Factoring $(x+y+z)^3 xyz - (xz+xy+yz)^3$ and $(x-a)^3(b-c)^3+(x-b)^3(c-a)^3+(x-c)^3(a-b)^3$

Question

I am trying to factor the expressions $(x+y+z)^3 xyz - (xz+xy+yz)^3$ and $(x-a)^3(b-c)^3+(x-b)^3(c-a)^3+(x-c)^3(a-b)^3$. I am rather stuck though. Is there a general method for going about this? I always find myself having to guess which is not so useful here. I notice in the first one that if $x=y=z$ then the polynomial is zero.

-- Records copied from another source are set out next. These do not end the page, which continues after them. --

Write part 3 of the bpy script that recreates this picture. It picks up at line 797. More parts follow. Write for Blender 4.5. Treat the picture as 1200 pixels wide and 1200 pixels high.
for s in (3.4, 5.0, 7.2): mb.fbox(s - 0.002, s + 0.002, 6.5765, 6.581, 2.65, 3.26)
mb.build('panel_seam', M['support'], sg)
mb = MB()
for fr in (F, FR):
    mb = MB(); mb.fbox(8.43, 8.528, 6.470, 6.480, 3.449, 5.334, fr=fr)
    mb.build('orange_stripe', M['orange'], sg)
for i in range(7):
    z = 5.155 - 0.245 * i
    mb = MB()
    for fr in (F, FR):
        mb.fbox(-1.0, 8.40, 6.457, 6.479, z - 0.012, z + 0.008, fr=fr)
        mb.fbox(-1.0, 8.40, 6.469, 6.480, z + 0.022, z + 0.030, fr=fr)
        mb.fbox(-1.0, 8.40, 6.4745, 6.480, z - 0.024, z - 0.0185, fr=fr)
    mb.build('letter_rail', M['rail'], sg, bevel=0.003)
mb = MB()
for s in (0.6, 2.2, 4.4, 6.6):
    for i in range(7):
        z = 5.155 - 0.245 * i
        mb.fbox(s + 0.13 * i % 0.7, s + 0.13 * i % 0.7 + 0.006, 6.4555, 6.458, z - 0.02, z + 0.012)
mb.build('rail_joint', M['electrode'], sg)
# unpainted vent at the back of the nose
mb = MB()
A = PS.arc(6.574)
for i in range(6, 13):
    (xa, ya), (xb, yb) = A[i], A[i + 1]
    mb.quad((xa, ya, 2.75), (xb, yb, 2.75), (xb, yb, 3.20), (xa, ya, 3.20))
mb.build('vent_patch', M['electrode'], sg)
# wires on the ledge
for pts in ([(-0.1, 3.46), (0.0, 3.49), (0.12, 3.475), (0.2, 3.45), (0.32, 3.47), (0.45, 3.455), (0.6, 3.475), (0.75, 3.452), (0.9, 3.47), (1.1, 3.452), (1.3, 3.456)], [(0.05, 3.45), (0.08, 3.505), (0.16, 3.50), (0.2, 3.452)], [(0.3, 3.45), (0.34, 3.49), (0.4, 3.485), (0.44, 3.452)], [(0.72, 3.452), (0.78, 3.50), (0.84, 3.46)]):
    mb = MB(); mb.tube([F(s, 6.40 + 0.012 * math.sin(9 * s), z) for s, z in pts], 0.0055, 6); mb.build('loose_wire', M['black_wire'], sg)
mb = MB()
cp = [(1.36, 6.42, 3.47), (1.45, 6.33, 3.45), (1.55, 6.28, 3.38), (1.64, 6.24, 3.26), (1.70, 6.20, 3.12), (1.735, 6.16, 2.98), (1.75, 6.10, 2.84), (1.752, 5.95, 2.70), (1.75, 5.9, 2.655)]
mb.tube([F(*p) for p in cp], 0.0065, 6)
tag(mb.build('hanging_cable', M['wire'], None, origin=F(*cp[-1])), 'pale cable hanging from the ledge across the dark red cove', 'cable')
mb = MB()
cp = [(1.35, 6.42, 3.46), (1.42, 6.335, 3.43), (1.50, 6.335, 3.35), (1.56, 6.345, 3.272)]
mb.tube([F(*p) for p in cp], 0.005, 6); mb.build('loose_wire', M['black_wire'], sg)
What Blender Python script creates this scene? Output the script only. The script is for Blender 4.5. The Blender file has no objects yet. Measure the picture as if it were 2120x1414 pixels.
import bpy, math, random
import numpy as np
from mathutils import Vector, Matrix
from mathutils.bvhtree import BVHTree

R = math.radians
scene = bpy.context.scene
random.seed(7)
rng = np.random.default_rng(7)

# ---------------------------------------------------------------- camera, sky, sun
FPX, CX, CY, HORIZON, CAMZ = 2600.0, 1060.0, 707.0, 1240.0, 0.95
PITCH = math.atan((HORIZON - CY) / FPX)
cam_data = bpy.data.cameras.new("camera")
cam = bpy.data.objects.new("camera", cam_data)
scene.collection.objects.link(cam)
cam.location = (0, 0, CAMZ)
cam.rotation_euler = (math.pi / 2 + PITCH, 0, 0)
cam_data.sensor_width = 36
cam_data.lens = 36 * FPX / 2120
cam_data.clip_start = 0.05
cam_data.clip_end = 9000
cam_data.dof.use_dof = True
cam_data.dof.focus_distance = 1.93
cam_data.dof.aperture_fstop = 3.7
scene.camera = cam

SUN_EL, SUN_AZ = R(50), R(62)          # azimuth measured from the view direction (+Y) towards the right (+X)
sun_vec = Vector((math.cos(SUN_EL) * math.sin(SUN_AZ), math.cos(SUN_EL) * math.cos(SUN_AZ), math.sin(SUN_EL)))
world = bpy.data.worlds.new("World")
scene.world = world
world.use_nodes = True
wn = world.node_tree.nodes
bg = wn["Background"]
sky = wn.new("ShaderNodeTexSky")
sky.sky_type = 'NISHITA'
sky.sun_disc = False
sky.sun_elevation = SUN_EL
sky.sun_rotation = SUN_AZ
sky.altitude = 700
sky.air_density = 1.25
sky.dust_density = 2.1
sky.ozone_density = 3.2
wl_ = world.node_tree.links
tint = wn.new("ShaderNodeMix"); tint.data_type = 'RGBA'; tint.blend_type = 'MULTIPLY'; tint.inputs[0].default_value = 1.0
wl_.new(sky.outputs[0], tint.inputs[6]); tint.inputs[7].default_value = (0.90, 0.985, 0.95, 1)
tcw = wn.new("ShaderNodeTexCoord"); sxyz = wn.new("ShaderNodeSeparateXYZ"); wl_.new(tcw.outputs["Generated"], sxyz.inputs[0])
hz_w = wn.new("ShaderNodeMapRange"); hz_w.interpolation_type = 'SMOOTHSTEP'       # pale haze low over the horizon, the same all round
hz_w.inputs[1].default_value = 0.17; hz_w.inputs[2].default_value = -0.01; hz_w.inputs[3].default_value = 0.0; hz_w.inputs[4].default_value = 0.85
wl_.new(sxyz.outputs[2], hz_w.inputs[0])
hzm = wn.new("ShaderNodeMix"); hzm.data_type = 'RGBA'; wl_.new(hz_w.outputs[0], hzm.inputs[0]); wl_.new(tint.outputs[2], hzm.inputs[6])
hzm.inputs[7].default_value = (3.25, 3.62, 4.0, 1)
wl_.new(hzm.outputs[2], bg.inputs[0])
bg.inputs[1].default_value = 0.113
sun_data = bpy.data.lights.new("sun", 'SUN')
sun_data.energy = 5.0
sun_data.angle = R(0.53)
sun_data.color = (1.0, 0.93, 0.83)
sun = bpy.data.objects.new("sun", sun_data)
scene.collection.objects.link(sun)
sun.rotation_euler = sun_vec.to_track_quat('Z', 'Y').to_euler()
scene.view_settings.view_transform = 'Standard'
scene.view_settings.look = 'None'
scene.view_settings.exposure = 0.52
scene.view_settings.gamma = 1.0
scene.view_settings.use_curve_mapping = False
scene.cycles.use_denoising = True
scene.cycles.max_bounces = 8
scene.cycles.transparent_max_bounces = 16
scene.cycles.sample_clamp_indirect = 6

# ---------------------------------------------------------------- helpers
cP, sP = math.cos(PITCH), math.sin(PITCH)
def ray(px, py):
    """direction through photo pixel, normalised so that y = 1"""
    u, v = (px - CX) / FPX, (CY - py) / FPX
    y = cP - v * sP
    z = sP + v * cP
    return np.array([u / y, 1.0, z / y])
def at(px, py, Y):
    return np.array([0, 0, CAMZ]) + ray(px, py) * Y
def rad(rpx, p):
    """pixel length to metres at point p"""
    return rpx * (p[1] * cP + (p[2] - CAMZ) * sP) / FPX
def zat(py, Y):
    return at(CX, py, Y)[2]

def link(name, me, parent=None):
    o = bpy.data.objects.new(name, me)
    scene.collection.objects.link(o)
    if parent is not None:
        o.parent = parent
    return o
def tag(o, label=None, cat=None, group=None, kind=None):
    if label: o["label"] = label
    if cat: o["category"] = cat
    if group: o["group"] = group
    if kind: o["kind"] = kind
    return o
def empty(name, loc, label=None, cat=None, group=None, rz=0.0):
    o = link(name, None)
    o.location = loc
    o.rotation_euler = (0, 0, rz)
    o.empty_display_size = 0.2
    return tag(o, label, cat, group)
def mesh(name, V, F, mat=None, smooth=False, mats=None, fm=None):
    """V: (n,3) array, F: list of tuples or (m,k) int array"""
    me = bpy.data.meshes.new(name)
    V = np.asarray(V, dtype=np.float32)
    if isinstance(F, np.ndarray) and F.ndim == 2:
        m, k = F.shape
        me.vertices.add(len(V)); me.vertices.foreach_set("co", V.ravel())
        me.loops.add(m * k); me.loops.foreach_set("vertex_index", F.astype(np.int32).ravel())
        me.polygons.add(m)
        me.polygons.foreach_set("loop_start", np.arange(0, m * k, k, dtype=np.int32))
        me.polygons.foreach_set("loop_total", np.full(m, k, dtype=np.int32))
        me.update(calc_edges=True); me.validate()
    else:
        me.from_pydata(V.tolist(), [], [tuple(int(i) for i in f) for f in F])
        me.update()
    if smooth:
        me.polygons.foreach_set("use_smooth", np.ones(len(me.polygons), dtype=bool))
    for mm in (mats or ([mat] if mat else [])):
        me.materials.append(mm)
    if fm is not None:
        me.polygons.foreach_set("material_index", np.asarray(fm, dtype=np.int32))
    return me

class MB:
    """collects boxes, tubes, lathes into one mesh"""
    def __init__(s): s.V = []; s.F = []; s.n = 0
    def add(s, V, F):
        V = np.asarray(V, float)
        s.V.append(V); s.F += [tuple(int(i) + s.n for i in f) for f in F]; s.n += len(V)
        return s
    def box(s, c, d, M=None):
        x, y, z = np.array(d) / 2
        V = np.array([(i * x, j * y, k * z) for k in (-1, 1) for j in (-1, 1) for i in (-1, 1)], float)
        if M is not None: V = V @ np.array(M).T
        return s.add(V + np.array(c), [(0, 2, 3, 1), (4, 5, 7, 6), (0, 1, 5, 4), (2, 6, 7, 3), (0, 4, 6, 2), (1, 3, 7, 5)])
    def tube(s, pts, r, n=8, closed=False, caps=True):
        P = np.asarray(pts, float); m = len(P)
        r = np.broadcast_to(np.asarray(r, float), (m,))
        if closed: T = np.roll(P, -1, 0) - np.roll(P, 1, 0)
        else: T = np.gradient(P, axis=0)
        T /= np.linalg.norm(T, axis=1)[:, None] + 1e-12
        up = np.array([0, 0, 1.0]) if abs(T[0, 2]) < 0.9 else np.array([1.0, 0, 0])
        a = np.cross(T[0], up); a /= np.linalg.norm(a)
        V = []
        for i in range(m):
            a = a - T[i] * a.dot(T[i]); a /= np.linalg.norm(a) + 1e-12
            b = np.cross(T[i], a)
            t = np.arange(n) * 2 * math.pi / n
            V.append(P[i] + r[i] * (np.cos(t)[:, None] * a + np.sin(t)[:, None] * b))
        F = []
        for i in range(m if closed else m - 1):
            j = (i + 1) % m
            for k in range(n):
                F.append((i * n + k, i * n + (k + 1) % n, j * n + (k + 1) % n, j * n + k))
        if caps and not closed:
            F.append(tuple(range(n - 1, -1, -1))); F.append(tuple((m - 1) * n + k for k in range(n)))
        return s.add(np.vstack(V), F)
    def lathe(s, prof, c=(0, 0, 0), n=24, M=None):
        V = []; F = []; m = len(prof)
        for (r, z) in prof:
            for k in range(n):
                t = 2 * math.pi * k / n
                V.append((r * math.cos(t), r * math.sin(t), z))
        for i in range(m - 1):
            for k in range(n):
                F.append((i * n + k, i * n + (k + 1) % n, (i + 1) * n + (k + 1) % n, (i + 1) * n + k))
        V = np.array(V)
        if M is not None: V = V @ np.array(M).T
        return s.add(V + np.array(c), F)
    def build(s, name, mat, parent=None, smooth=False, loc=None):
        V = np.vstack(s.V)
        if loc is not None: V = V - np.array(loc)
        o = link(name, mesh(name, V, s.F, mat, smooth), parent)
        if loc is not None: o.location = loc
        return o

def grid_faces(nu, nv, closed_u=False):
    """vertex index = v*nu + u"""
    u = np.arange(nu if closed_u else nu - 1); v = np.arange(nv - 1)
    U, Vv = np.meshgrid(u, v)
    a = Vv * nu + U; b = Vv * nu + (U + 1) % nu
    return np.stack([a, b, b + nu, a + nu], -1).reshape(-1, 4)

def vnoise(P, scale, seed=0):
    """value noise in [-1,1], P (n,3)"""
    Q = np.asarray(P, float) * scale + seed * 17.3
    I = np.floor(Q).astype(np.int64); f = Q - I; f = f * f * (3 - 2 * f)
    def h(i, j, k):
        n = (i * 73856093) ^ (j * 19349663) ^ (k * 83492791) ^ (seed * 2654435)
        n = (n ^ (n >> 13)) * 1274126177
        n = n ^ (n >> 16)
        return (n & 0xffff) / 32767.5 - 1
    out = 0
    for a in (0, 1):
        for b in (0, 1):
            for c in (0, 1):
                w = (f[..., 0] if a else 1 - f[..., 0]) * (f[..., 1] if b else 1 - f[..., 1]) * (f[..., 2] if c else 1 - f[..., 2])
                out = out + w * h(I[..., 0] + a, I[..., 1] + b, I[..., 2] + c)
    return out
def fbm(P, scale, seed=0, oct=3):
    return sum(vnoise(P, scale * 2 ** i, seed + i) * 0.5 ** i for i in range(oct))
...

I'm not sure how useful this is though in the case of three variables.

Answer 1

Note that $$(x+y+z)^3xyz-(xz+xy+yz)^3=(x^2-yz)(y^2-xz)(z^2-xy)$$ and

$$(x-a)^3(b-c)^3+(x-b)^3(c-a)^3+(x-c)^3(a-b)^3=3 (b-a) (c-a) (a-x) (b-c) (b-x) (c-x)$$

Answer 2

And

$$ (x - a)^3 (b - c)^3 + (x - b)^3 (c - a)^3 + (x - c)^3 (a - b)^3 = 3 (a - b) (a - c) (b - c) (a - x) (b - x) (c - x) $$

This is easy to conclude because $a,b,c$ are roots

Answer 3

Let $$\, A(x,y,z) := (x+y+z)^3xyz-(xz+xy+yz)^3 .\,$$ Then $$\, A(x,xt,x/u) = x^6/u^4 ( t(1+u+tu)^3 - u(1+t+tu)^3 ). \,$$ That quantity is clearly $\,0\,$ if $\, t=u \,$ or $\, x^2 = xt\, x/u = yz. \,$ or $\, x^2 - yz = 0.\,$ Do the same thing with $\, y \,$ and $\, z \,$ to get the three factors $\, A(x,y,z) = c(x^2-yz)(y^2-xz)(z^2-xy). \,$ The constant $\, c=1.$

Answer 4

Brute-forcing the first factorization by expanding and collecting the powers of $\,x\,$:

$$ \begin{align} (x+y+z)^3 xyz - (xz+xy+yz)^3 &= yz \,x^4 - (y^3+z^3) \,x^3 + yz(y^3+z^3)\,x - y^3 z^3 \\ &=yz(x^4-y^2z^2)-(y^3+z^3)x(x^2-yz) \\ &= yz(x^2-yz)(x^2+yz)-(y^3+z^3)x(x^2-yz) \\ &= (x^2-yz)(\ldots) \end{align} $$

Therefore $\,x^2-yz\,$ is a factor, and by symmetry so are $\,y^2-xz\,$ and $\,z^2-xy\,$.